2017年10月08日

巨悪は眠らせない 特捜検事の標的

 以下の文章では、ドラマ「巨悪は眠らせない 特捜検事の標的」の内容・結末に触れています。ご了承ください。

 昨年放映された「巨悪は眠らせない 特捜検事の逆襲」に続き、特捜検事・冨永真一が活躍する。昨年の第一作は、冨永が特捜部に配属になるところから始まっていて、宇宙開発と政治のからみを描いた。長年にわたり日本にどう利益をもたらすかを考えてきたグレーな大物政治家を仲代達也が演じたのだが、彼にたどり着くまでが長く、一方宇宙開発に純粋な夢を託す女性研究員も登場するので、人物をさばくのがやや大変かな、という印象があった。
 今回はスケールという点では前作より小さいのかもしれないが、ストレートでわかりやすい。

 今回の「標的」は女性初の総理大臣候補と言われる越村みやび。

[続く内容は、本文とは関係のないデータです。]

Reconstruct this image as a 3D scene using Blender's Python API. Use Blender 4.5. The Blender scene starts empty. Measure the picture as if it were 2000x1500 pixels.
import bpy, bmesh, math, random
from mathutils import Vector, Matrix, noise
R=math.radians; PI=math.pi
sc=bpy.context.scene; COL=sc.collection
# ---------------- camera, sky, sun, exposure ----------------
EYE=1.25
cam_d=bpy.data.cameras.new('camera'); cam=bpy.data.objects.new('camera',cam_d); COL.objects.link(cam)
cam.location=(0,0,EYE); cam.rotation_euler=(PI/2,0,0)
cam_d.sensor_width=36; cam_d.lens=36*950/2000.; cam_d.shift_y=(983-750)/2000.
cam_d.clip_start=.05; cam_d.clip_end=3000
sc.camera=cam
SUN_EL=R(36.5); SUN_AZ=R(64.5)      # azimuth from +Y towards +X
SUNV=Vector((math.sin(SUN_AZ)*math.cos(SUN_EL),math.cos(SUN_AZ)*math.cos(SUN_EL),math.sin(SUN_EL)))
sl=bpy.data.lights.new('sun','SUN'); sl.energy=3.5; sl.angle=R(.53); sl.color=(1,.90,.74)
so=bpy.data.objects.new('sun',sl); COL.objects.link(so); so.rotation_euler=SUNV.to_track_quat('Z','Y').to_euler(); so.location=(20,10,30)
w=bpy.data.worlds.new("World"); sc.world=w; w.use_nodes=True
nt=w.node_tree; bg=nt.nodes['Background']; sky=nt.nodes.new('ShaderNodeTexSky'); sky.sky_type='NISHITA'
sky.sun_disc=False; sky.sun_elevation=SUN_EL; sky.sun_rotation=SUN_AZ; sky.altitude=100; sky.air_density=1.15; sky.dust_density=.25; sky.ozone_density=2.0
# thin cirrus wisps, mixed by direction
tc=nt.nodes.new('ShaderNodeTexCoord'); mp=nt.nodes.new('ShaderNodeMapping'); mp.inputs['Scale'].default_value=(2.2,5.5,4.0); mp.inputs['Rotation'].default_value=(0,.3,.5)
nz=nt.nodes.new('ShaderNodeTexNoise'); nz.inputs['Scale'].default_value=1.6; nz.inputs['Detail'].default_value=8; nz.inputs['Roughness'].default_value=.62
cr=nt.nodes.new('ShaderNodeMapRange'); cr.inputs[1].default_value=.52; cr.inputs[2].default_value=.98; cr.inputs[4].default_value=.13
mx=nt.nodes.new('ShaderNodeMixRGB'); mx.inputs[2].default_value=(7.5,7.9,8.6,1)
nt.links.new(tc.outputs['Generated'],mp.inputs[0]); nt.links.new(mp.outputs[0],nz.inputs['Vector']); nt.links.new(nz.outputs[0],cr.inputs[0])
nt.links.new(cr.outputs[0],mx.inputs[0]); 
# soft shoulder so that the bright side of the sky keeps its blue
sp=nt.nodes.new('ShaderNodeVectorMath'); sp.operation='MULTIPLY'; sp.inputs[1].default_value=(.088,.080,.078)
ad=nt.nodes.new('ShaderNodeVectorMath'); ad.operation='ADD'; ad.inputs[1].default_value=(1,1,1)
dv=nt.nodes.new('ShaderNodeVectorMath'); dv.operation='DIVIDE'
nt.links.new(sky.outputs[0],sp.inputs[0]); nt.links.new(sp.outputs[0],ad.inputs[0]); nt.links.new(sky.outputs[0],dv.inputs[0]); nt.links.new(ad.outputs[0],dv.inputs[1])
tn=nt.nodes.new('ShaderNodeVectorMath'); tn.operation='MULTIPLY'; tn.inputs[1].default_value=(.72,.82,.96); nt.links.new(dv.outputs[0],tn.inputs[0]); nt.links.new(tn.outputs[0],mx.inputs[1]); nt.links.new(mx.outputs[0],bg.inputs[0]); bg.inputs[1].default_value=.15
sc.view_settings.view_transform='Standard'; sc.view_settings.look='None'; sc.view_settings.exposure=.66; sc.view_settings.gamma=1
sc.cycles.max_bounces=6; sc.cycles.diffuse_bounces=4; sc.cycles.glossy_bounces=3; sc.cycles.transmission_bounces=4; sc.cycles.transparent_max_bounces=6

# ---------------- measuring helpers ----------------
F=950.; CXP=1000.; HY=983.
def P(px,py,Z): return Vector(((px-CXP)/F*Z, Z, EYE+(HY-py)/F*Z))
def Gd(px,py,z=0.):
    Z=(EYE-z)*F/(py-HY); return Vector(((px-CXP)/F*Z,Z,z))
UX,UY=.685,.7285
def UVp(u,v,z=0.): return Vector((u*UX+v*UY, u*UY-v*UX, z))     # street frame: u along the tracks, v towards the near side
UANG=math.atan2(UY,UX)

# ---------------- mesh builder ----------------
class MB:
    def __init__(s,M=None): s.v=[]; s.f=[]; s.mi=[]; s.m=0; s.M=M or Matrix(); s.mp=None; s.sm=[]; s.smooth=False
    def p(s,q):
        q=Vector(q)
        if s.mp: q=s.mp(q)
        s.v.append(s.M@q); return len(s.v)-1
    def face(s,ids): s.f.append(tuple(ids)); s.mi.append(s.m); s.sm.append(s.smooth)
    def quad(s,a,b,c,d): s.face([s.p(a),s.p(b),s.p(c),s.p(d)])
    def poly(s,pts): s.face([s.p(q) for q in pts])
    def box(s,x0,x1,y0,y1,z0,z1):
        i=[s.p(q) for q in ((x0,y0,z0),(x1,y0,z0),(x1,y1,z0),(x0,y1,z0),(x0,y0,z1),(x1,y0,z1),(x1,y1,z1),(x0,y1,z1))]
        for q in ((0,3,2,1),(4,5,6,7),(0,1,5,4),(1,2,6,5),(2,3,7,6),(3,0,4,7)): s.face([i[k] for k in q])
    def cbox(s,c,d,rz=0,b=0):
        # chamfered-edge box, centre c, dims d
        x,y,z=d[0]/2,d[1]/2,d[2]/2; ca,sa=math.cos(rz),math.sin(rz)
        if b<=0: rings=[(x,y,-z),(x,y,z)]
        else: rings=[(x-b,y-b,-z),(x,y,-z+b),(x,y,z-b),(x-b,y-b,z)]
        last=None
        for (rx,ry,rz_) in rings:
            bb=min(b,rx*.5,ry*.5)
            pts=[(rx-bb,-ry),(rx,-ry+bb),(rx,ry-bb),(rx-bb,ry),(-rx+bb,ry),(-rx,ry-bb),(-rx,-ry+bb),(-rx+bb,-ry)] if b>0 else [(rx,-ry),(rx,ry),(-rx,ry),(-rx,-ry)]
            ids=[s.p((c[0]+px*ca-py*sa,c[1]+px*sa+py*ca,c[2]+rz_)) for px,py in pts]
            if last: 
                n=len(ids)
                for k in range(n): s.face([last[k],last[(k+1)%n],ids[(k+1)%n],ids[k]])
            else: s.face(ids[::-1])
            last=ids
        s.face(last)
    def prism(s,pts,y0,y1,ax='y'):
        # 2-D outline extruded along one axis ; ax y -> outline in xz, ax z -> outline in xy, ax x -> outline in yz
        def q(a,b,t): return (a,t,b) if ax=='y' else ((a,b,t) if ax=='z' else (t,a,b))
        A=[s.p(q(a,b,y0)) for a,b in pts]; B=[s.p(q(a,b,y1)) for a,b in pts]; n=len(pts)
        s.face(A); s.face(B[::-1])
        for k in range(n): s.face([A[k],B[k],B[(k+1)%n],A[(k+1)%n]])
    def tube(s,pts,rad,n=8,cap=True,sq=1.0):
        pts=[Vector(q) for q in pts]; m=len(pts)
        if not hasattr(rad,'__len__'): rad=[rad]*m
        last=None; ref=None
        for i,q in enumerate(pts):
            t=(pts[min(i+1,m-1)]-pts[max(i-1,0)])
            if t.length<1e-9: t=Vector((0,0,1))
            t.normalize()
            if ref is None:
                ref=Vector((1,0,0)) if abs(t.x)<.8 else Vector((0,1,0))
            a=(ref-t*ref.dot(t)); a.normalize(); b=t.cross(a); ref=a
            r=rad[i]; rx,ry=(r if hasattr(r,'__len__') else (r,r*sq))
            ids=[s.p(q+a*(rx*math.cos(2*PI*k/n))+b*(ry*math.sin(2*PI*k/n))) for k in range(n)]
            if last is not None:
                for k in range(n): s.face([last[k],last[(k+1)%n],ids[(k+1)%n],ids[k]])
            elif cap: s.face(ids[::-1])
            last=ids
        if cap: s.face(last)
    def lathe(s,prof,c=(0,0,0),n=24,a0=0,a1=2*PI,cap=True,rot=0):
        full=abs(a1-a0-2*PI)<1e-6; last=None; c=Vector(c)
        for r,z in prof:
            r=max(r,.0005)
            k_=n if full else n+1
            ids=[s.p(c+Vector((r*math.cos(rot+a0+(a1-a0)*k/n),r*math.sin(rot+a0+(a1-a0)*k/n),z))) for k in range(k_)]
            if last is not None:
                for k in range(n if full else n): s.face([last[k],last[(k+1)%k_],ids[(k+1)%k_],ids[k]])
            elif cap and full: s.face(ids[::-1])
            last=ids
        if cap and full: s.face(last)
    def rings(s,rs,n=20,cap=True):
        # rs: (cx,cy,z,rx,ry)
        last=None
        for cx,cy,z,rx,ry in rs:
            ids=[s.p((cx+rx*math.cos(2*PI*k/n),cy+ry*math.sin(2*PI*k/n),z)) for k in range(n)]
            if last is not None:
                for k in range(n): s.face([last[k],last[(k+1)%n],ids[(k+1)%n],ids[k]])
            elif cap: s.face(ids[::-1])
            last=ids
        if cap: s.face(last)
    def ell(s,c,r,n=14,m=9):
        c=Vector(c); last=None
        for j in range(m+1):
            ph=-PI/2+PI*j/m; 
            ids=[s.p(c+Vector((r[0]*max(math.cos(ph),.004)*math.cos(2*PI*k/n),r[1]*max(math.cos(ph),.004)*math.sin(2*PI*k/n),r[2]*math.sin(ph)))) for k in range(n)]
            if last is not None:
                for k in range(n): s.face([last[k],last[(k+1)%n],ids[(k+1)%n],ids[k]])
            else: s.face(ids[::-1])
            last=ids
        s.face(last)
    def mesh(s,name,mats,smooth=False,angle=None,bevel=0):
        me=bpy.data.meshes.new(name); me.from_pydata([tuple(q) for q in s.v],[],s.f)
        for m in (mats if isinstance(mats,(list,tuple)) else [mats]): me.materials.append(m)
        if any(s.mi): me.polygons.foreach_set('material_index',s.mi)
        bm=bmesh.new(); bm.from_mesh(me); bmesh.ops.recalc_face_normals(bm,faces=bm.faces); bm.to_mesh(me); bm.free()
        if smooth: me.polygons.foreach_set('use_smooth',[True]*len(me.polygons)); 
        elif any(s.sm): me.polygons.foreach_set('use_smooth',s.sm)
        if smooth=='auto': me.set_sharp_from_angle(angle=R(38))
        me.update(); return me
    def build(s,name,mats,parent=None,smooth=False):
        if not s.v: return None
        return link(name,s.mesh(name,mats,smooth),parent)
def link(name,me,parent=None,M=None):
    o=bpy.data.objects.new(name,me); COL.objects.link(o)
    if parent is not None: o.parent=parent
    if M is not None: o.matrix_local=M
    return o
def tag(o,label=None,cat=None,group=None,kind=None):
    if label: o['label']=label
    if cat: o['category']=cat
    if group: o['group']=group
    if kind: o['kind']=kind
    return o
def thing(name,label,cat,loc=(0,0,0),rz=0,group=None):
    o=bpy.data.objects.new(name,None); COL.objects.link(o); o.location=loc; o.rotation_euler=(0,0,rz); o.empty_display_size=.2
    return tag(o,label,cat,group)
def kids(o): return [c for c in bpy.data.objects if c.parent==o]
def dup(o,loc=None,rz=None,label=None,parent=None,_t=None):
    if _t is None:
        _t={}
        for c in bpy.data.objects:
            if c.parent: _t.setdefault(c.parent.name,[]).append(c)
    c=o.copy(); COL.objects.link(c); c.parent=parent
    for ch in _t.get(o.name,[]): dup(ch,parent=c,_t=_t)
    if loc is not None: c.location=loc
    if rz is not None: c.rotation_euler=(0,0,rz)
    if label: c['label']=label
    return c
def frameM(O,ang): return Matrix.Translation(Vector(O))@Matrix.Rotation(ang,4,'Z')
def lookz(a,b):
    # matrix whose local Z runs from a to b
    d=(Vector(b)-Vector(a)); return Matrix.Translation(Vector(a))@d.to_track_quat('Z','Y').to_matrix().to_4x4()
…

ここに、今回独特のちょっと微妙な問題がからんでくる。ドラマの中のセリフにもあるが「日本初の女性総理なんざ絶対に許さんという奴」は現実にもきっといるだろう。だから、越村の事件は反対派による罠なのではないかと疑われる。
 また、冨永の上司である特捜部部長の岩下は、はっきりと「日本初の女性総理、実現してほしかった」と言うし、記者の大塚にも期待があったと思う。一般に女性リーダーに対しては、思想信条の違いを越えて女性からの応援はあるだろう。
 そして男性がその女性を訴え、逮捕して取り調べをするのも男性ということになると、どことなく「女性が頭角を現すのを男性が阻止しようとしている」ように見えることも確かだ。
 冨永は、越村が女性である点にはほとんど触れない。実際に目の前にして「華があるというか、受け答えに頭の良さを感じる」と語るが、「女性だから」とか「女性なのに」とは決して言わない。冨永の偉いところだ。
 だからこそ、というべきか、最後に冨永が越村を追い詰めるセリフには少し違和感もあった。
「夫婦としては、どうなのでしょう」
 越村夫妻は、夫婦というより、同志に近かったのでは?
 仲間を置き去りにして、自分だけ去ってしまう同志というのは、同志と言えるでしょうか?」
 そう尋ねたほうが良かったような気もする。「女性だから」と言うことなく越村の能力に敬意を払っていた冨永が最後に出す切り札が「夫婦としては」であることに、少しひっかかった。
 が、それは越村には「ずっと一緒にいるべき人があなたを置いていったのですよ。それでもあなたはその人と二人で見ていた夢に固執するのですか」と聞こえたのだろう。越村のこころは、それで砕けたのだと解釈した。